Monday, October 31, 2011

Old Gypsies Never Die...They Just Learn to Cackle

I have always loved Halloween. When I was a child I adored the decorations, especially the big ghost my parents and I arranged on a pulley to fly down the driveway one year, and the floating gauze ghosts I’ve made with my children to hang in the trees of our driveway now, complete with balloon faces that light up with the help of a glow stick. I also used to enjoy our hometown’s downtown tradition of painting scenes on store windows (oh how thrilled I was to be chosen to paint a winning scene one year). And of course each year I am amused by the creepy music and scary movies of the season. But I especially loved dressing up in costume. In fact I never truly outgrew this. It’s probably part of the reason why I continue being involved with theater to this day.

Although I wore an array of costumes over the years, being a gypsy was my favorite character to play. In fact, I remember dressing up as a gypsy a few times over the years, including one summer when our playground recreation group sponsored a “Gypsy costume contest”. (Apparently I was not the only child fascinated by the idea of gypsies! ). I remember my mother suggesting that my gypsy costume could include wearing lots of her fashion jewelry and bright blue eye shadow. Of course, I’m not sure these fashion accessories have any validity, but oh how I loved being donned in my mother’s things. I felt beautiful!

When my children were little, I enjoyed helping them each select their costumes each year.

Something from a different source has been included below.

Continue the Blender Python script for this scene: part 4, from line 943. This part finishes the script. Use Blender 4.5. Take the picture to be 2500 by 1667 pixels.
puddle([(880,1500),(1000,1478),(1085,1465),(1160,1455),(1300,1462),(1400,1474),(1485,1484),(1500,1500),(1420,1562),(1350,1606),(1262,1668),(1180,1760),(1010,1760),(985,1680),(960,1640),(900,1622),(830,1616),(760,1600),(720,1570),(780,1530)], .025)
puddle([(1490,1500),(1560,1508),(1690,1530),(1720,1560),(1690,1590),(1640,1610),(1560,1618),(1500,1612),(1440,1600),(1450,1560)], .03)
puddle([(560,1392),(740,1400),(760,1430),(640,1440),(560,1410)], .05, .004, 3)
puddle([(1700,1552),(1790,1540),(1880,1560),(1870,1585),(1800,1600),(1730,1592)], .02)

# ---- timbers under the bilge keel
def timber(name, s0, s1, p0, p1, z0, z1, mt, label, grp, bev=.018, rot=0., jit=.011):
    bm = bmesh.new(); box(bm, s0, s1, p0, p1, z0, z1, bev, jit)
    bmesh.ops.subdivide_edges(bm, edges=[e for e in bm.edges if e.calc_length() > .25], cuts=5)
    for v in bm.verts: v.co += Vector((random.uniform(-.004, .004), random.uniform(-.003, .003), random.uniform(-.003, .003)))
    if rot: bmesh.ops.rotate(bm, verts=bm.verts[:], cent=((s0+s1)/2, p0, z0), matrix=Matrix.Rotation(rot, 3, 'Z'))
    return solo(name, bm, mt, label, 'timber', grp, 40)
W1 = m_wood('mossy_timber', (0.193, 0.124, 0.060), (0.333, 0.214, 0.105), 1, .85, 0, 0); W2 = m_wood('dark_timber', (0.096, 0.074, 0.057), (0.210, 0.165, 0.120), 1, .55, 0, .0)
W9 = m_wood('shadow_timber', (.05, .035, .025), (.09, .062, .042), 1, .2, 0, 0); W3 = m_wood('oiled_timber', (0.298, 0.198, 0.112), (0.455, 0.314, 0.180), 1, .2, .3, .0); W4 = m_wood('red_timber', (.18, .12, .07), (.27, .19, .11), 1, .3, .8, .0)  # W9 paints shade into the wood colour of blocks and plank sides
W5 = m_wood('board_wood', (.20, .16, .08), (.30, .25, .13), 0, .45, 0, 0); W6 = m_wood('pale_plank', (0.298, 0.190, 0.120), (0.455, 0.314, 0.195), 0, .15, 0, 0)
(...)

For their first Halloween, each of my babies were dressed as pumpkins and wore a simple orange sleeper. Over the years as they grew, the girls and I would plan the making of each costume and make trips to Goodwill to find clothing to transform. One year my mom sewed Sydney a “Nala” costume, a lioness fashioned after the character in Disney’s The Lion King. It was an adorable outfit! Sydney and I also enjoyed finding original costume ideas such as a few we borrowed from Family Fun magazine (Baby on the back of an old hag, was one of my favorites), but Emma always chose to be something scary (a ghost, a witch, a vampire). She would always play the part too, posing for many pictures with her scary teeth or green face paint. When Paul came along, I wondered what he’d select to do with each year’s costume. He chose to be a knight one year which was cute, but I think my favorite costumes of his came most recently in the last two years when he was first a sumo wrestler and then a taco. After a few years of watching him make safe costume decisions so as not to be seen as anything other than “cool” by his peer group, his costume choices these past two years show the Paul I know best--the one with a leader’s confidence and a fun sense of humor.

There is something wonderful about how a costume can transform us, embolden us, humor us, or reveal us. Whether we are dressed in one to play a stage character or simply heading to a Halloween party, playing make-believe for an hour or for an evening is great fun. It seems that lately I haven’t taken the time to make myself a costume to wear on Halloween. I suppose that’s a little sad. Yet I still don my favorite witch hat as the trick-or-treaters come by, and as is the usual tradition, my children ask me to do my now famous witch cackle so as to shock and surprise their newest friends. If only gypsies cackled! Then my costume for tonight would be perfect!